Output every line of the material exactly, omitting images.
#### Excerpted data
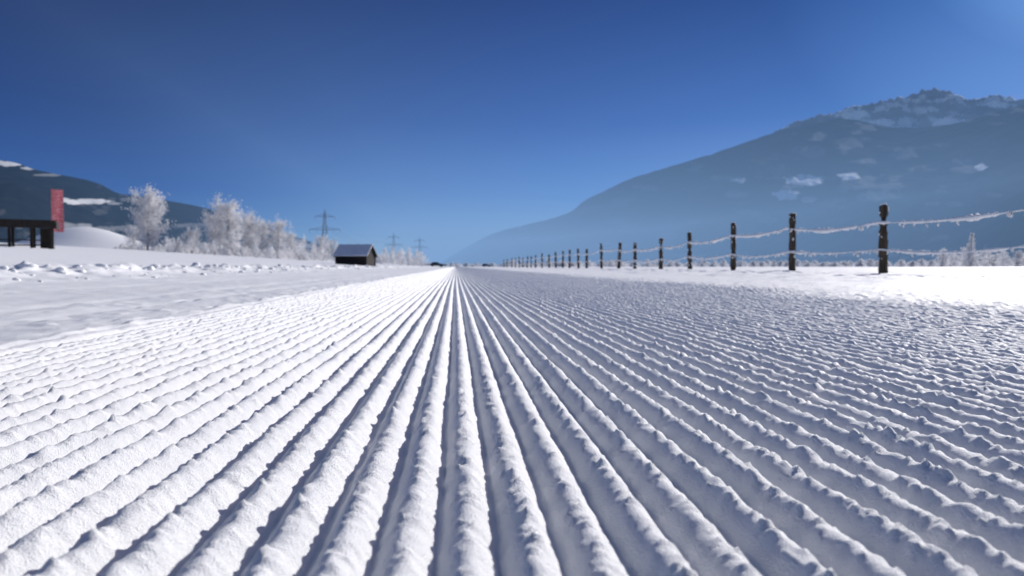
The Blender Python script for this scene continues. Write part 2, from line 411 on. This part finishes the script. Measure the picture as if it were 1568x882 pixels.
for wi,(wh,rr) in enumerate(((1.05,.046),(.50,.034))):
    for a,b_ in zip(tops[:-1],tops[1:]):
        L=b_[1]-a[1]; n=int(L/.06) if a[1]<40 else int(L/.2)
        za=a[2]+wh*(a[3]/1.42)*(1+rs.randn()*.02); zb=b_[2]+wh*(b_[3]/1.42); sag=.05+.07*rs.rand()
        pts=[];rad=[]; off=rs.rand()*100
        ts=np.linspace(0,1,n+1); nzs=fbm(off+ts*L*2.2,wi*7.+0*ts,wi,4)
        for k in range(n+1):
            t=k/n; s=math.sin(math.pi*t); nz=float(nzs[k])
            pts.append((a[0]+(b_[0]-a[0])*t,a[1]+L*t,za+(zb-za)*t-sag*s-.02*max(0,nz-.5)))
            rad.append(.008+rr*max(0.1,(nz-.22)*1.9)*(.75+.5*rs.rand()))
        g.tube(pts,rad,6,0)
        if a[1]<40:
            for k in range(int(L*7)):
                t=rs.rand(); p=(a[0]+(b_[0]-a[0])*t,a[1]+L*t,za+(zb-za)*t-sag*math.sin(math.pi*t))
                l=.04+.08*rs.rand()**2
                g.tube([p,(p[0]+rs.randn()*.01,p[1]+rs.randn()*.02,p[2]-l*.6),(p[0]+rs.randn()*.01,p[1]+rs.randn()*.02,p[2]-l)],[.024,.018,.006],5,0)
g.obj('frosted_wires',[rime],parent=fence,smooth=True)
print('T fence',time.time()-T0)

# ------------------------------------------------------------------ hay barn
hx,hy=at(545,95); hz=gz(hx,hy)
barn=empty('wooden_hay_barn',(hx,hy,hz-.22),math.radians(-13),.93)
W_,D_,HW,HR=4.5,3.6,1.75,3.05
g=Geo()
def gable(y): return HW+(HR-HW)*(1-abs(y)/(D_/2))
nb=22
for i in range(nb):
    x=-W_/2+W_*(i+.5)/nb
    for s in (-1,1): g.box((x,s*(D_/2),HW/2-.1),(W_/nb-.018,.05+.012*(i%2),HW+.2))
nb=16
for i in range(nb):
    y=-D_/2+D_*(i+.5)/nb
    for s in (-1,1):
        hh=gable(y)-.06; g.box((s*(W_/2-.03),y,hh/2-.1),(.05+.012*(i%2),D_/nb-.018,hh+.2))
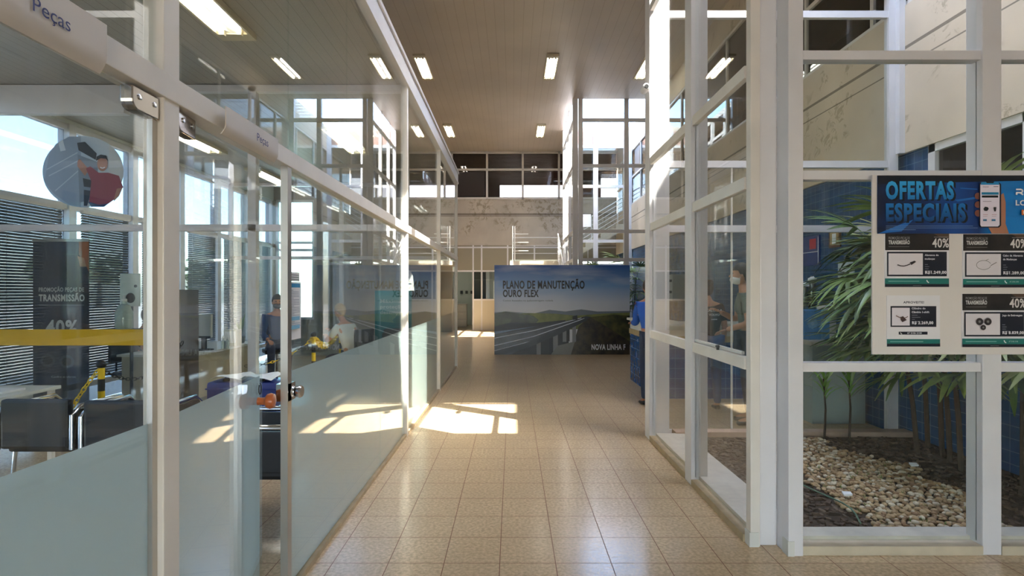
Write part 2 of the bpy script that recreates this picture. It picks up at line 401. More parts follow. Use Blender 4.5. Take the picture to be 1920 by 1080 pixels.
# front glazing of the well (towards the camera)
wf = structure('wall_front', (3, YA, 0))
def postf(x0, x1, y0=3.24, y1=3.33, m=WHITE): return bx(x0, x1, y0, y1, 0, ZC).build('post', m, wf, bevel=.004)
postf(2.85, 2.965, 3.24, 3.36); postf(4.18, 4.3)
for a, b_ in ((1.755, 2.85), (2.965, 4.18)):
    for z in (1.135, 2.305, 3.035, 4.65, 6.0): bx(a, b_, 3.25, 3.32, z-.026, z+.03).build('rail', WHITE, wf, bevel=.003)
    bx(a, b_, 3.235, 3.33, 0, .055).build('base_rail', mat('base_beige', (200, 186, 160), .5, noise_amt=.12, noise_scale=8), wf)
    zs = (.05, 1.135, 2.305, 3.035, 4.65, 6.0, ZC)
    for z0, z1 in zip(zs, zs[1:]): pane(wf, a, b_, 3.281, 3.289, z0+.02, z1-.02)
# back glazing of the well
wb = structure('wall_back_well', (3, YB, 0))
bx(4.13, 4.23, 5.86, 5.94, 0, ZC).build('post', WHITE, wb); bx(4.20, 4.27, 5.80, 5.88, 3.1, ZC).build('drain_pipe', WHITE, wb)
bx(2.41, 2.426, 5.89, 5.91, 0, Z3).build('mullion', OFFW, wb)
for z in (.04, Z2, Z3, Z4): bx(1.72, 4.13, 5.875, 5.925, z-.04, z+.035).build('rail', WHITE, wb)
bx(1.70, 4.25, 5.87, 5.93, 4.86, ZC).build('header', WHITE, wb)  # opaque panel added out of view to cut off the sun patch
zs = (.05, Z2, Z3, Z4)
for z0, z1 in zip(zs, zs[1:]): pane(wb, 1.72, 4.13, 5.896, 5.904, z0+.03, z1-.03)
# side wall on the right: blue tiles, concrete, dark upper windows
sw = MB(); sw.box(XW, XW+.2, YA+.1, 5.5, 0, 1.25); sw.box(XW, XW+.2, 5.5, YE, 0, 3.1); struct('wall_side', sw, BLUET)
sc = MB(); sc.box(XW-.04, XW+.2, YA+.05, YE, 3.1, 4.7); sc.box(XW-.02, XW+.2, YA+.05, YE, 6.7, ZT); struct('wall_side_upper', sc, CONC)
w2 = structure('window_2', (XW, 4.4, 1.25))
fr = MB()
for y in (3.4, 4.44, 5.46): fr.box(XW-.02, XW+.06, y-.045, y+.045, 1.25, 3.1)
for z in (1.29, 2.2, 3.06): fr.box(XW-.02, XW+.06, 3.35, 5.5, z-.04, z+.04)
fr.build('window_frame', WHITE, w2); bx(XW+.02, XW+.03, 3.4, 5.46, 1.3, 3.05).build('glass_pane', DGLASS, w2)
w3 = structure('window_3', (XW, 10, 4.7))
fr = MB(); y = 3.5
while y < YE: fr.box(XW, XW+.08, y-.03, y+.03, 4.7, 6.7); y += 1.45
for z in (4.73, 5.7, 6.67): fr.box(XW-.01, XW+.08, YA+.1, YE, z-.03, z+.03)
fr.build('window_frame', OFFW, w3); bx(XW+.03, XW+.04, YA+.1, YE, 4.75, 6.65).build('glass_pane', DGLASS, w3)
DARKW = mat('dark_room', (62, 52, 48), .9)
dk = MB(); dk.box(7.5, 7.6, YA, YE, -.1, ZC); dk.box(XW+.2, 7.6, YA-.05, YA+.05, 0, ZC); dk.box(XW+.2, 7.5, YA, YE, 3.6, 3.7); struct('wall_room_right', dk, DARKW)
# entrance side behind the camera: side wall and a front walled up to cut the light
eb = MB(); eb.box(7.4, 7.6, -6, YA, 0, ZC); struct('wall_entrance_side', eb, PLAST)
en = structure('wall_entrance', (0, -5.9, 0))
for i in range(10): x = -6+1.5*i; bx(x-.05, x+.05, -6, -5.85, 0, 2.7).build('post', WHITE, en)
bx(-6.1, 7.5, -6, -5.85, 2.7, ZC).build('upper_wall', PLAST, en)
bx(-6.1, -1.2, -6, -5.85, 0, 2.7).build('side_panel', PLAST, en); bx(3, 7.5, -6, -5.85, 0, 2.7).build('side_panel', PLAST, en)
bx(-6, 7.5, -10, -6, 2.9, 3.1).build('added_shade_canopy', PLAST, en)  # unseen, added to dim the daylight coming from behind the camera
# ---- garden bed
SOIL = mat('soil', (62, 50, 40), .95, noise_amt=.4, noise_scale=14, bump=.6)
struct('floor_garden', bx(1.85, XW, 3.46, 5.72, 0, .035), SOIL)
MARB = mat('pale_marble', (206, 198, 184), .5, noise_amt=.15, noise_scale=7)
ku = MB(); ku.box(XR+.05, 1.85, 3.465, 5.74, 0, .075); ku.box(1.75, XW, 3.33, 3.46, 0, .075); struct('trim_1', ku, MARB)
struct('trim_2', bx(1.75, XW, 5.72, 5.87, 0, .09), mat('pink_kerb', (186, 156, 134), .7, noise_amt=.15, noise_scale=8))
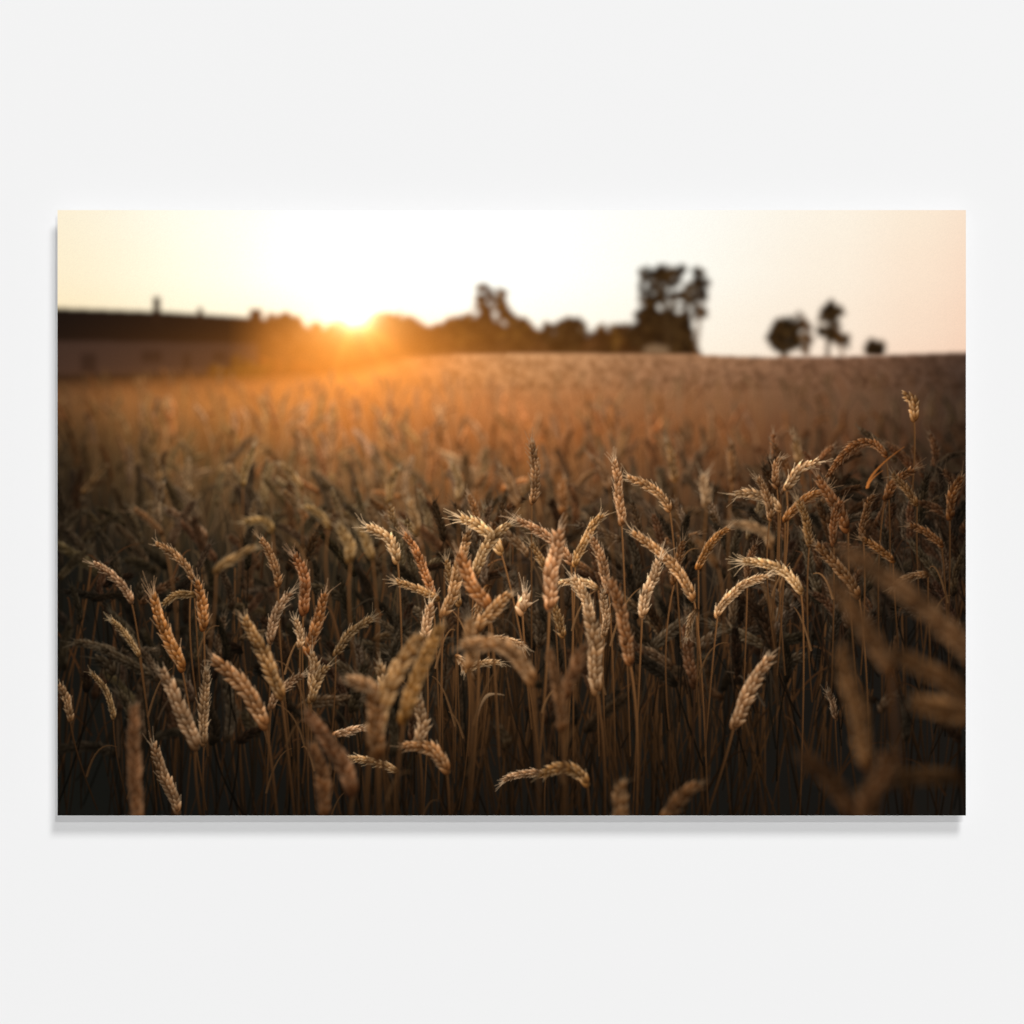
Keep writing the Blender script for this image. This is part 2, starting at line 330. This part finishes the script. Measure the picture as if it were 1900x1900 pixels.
########
- Solution for this task
The Blender Python script for this scene continues. Write part 2, from line 411 on. This part finishes the script. Measure the picture as if it were 1568x882 pixels.
for wi,(wh,rr) in enumerate(((1.05,.046),(.50,.034))):
    for a,b_ in zip(tops[:-1],tops[1:]):
        L=b_[1]-a[1]; n=int(L/.06) if a[1]<40 else int(L/.2)
        za=a[2]+wh*(a[3]/1.42)*(1+rs.randn()*.02); zb=b_[2]+wh*(b_[3]/1.42); sag=.05+.07*rs.rand()
        pts=[];rad=[]; off=rs.rand()*100
        ts=np.linspace(0,1,n+1); nzs=fbm(off+ts*L*2.2,wi*7.+0*ts,wi,4)
        for k in range(n+1):
            t=k/n; s=math.sin(math.pi*t); nz=float(nzs[k])
            pts.append((a[0]+(b_[0]-a[0])*t,a[1]+L*t,za+(zb-za)*t-sag*s-.02*max(0,nz-.5)))
            rad.append(.008+rr*max(0.1,(nz-.22)*1.9)*(.75+.5*rs.rand()))
        g.tube(pts,rad,6,0)
        if a[1]<40:
            for k in range(int(L*7)):
                t=rs.rand(); p=(a[0]+(b_[0]-a[0])*t,a[1]+L*t,za+(zb-za)*t-sag*math.sin(math.pi*t))
                l=.04+.08*rs.rand()**2
                g.tube([p,(p[0]+rs.randn()*.01,p[1]+rs.randn()*.02,p[2]-l*.6),(p[0]+rs.randn()*.01,p[1]+rs.randn()*.02,p[2]-l)],[.024,.018,.006],5,0)
g.obj('frosted_wires',[rime],parent=fence,smooth=True)
print('T fence',time.time()-T0)

# ------------------------------------------------------------------ hay barn
hx,hy=at(545,95); hz=gz(hx,hy)
barn=empty('wooden_hay_barn',(hx,hy,hz-.22),math.radians(-13),.93)
W_,D_,HW,HR=4.5,3.6,1.75,3.05
g=Geo()
def gable(y): return HW+(HR-HW)*(1-abs(y)/(D_/2))
nb=22
for i in range(nb):
    x=-W_/2+W_*(i+.5)/nb
    for s in (-1,1): g.box((x,s*(D_/2),HW/2-.1),(W_/nb-.018,.05+.012*(i%2),HW+.2))
nb=16
for i in range(nb):
    y=-D_/2+D_*(i+.5)/nb
    for s in (-1,1):
        hh=gable(y)-.06; g.box((s*(W_/2-.03),y,hh/2-.1),(.05+.012*(i%2),D_/nb-.018,hh+.2))
Write part 2 of the bpy script that recreates this picture. It picks up at line 401. More parts follow. Use Blender 4.5. Take the picture to be 1920 by 1080 pixels.
# front glazing of the well (towards the camera)
wf = structure('wall_front', (3, YA, 0))
def postf(x0, x1, y0=3.24, y1=3.33, m=WHITE): return bx(x0, x1, y0, y1, 0, ZC).build('post', m, wf, bevel=.004)
postf(2.85, 2.965, 3.24, 3.36); postf(4.18, 4.3)
for a, b_ in ((1.755, 2.85), (2.965, 4.18)):
    for z in (1.135, 2.305, 3.035, 4.65, 6.0): bx(a, b_, 3.25, 3.32, z-.026, z+.03).build('rail', WHITE, wf, bevel=.003)
    bx(a, b_, 3.235, 3.33, 0, .055).build('base_rail', mat('base_beige', (200, 186, 160), .5, noise_amt=.12, noise_scale=8), wf)
    zs = (.05, 1.135, 2.305, 3.035, 4.65, 6.0, ZC)
    for z0, z1 in zip(zs, zs[1:]): pane(wf, a, b_, 3.281, 3.289, z0+.02, z1-.02)
# back glazing of the well
wb = structure('wall_back_well', (3, YB, 0))
bx(4.13, 4.23, 5.86, 5.94, 0, ZC).build('post', WHITE, wb); bx(4.20, 4.27, 5.80, 5.88, 3.1, ZC).build('drain_pipe', WHITE, wb)
bx(2.41, 2.426, 5.89, 5.91, 0, Z3).build('mullion', OFFW, wb)
for z in (.04, Z2, Z3, Z4): bx(1.72, 4.13, 5.875, 5.925, z-.04, z+.035).build('rail', WHITE, wb)
bx(1.70, 4.25, 5.87, 5.93, 4.86, ZC).build('header', WHITE, wb)  # opaque panel added out of view to cut off the sun patch
zs = (.05, Z2, Z3, Z4)
for z0, z1 in zip(zs, zs[1:]): pane(wb, 1.72, 4.13, 5.896, 5.904, z0+.03, z1-.03)
# side wall on the right: blue tiles, concrete, dark upper windows
sw = MB(); sw.box(XW, XW+.2, YA+.1, 5.5, 0, 1.25); sw.box(XW, XW+.2, 5.5, YE, 0, 3.1); struct('wall_side', sw, BLUET)
sc = MB(); sc.box(XW-.04, XW+.2, YA+.05, YE, 3.1, 4.7); sc.box(XW-.02, XW+.2, YA+.05, YE, 6.7, ZT); struct('wall_side_upper', sc, CONC)
w2 = structure('window_2', (XW, 4.4, 1.25))
fr = MB()
for y in (3.4, 4.44, 5.46): fr.box(XW-.02, XW+.06, y-.045, y+.045, 1.25, 3.1)
for z in (1.29, 2.2, 3.06): fr.box(XW-.02, XW+.06, 3.35, 5.5, z-.04, z+.04)
fr.build('window_frame', WHITE, w2); bx(XW+.02, XW+.03, 3.4, 5.46, 1.3, 3.05).build('glass_pane', DGLASS, w2)
w3 = structure('window_3', (XW, 10, 4.7))
fr = MB(); y = 3.5
while y < YE: fr.box(XW, XW+.08, y-.03, y+.03, 4.7, 6.7); y += 1.45
for z in (4.73, 5.7, 6.67): fr.box(XW-.01, XW+.08, YA+.1, YE, z-.03, z+.03)
fr.build('window_frame', OFFW, w3); bx(XW+.03, XW+.04, YA+.1, YE, 4.75, 6.65).build('glass_pane', DGLASS, w3)
DARKW = mat('dark_room', (62, 52, 48), .9)
dk = MB(); dk.box(7.5, 7.6, YA, YE, -.1, ZC); dk.box(XW+.2, 7.6, YA-.05, YA+.05, 0, ZC); dk.box(XW+.2, 7.5, YA, YE, 3.6, 3.7); struct('wall_room_right', dk, DARKW)
# entrance side behind the camera: side wall and a front walled up to cut the light
eb = MB(); eb.box(7.4, 7.6, -6, YA, 0, ZC); struct('wall_entrance_side', eb, PLAST)
en = structure('wall_entrance', (0, -5.9, 0))
for i in range(10): x = -6+1.5*i; bx(x-.05, x+.05, -6, -5.85, 0, 2.7).build('post', WHITE, en)
bx(-6.1, 7.5, -6, -5.85, 2.7, ZC).build('upper_wall', PLAST, en)
bx(-6.1, -1.2, -6, -5.85, 0, 2.7).build('side_panel', PLAST, en); bx(3, 7.5, -6, -5.85, 0, 2.7).build('side_panel', PLAST, en)
bx(-6, 7.5, -10, -6, 2.9, 3.1).build('added_shade_canopy', PLAST, en)  # unseen, added to dim the daylight coming from behind the camera
# ---- garden bed
SOIL = mat('soil', (62, 50, 40), .95, noise_amt=.4, noise_scale=14, bump=.6)
struct('floor_garden', bx(1.85, XW, 3.46, 5.72, 0, .035), SOIL)
MARB = mat('pale_marble', (206, 198, 184), .5, noise_amt=.15, noise_scale=7)
ku = MB(); ku.box(XR+.05, 1.85, 3.465, 5.74, 0, .075); ku.box(1.75, XW, 3.33, 3.46, 0, .075); struct('trim_1', ku, MARB)
struct('trim_2', bx(1.75, XW, 5.72, 5.87, 0, .09), mat('pink_kerb', (186, 156, 134), .7, noise_amt=.15, noise_scale=8))
Keep writing the Blender script for this image. This is part 2, starting at line 330. This part finishes the script. Measure the picture as if it were 1900x1900 pixels.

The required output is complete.